2.1

2.2
Define the unit Pascal.
The plungers of three-cylinder, single-acting pump have diameters of 6 cm each and a stroke lengths of 20 cm each. The pressure during the delivery strokes is 1,2 Mpa.
Calculate the following:
2.2.1 The power required to drive pump at 150 r/min if the efficiency of the motor is only 75 %.
2.2.2 The volume of water delivered per minute if there is a 2% slip.

1 answer

2.1 Definition of the Unit Pascal

The pascal (symbol: Pa) is the SI unit of pressure, defined as one newton per square meter. In other words, it measures how much force is applied to a given area.

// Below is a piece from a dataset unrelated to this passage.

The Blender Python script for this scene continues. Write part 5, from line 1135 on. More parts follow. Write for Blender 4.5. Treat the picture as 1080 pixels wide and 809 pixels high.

Therefore, \(1 , \text{Pa} = 1 , \text{N/m}^2\).

2.2 Pump Calculations

Given Data

Diameter of each plunger (\(D\)) = 6 cm = 0.06 m
Stroke length (\(L\)) = 20 cm = 0.2 m
Pressure (\(P\)) = 1.2 MPa = 1,200,000 Pa
Speed of motor (\(N\)) = 150 r/min
Efficiency of motor (\(\eta\)) = 75% = 0.75
Slip = 2%

Calculate the Area of Each Plunger

The area \(A\) of the circular plunger can be calculated using the formula: \[ A = \pi \left( \frac{D}{2} \right)^2 \] Substituting the values: \[ A = \pi \left( \frac{0.06}{2} \right)^2 = \pi \left( 0.03 \right)^2 \approx 0.002827 , \text{m}^2 \]
Calculate the Volume Delivered per Pumping Stroke (per plunger)

The volume \(V\) delivered per stroke is given by: \[ V = A \times L \] Substituting the values: \[ V = 0.002827 , \text{m}^2 \times 0.2 , \text{m} \approx 0.0005654 , \text{m}^3 \]

Since there are three plungers, the total volume delivered per stroke is: \[ V_{\text{total}} = 3 \times 0.0005654 , \text{m}^3 \approx 0.0016962 , \text{m}^3 \]
Calculate the Volume Delivered per Minute (Without Slip)

The number of strokes per minute: \[ \text{Strokes per minute} = N = 150 , \text{strokes/min} \]

Therefore, the volume delivered per minute is: \[ V_{\text{delivered}} = \text{Strokes per minute} \times V_{\text{total}} = 150 \times 0.0016962 , \text{m}^3 \approx 0.25443 , \text{m}^3/\text{min} \]
Adjust for Slip (2%)

The effective volume delivered after accounting for 2% slip: \[ V_{\text{effective}} = V_{\text{delivered}} \times (1 - \text{Slip}) \] \[ V_{\text{effective}} = 0.25443 , \text{m}^3/\text{min} \times (1 - 0.02) \approx 0.24935 , \text{m}^3/\text{min} \]

2.2.1 Calculate the Power Required to Drive the Pump

The hydraulic power \(P_h\) required to drive the pump can be calculated using the formula: \[ P_h = P \times Q \]

Where \(Q\) is the volumetric flow rate (in m³/s). To convert our volume flow from m³/min to m³/s: \[ Q = \frac{V_{\text{effective}}}{60} = \frac{0.24935}{60} \approx 0.0041558 , \text{m}^3/s \]

Now plug this value into the formula for hydraulic power: \[ P_h = 1,200,000 , \text{Pa} \times 0.0041558 , \text{m}^3/s \approx 4996.96 , \text{W} \approx 4.997 , \text{kW} \]

To find the power required from the motor accounting for efficiency: \[ P_{\text{motor}} = \frac{P_h}{\eta} = \frac{4996.96}{0.75} \approx 6662.61 , \text{W} \approx 6.663 , \text{kW} \]

Summary of the Results

2.2.1 The power required to drive the pump at 150 r/min with an efficiency of 75% is approximately 6.663 kW.
2.2.2 The volume of water delivered per minute, accounting for 2% slip, is approximately 0.24935 m³/min.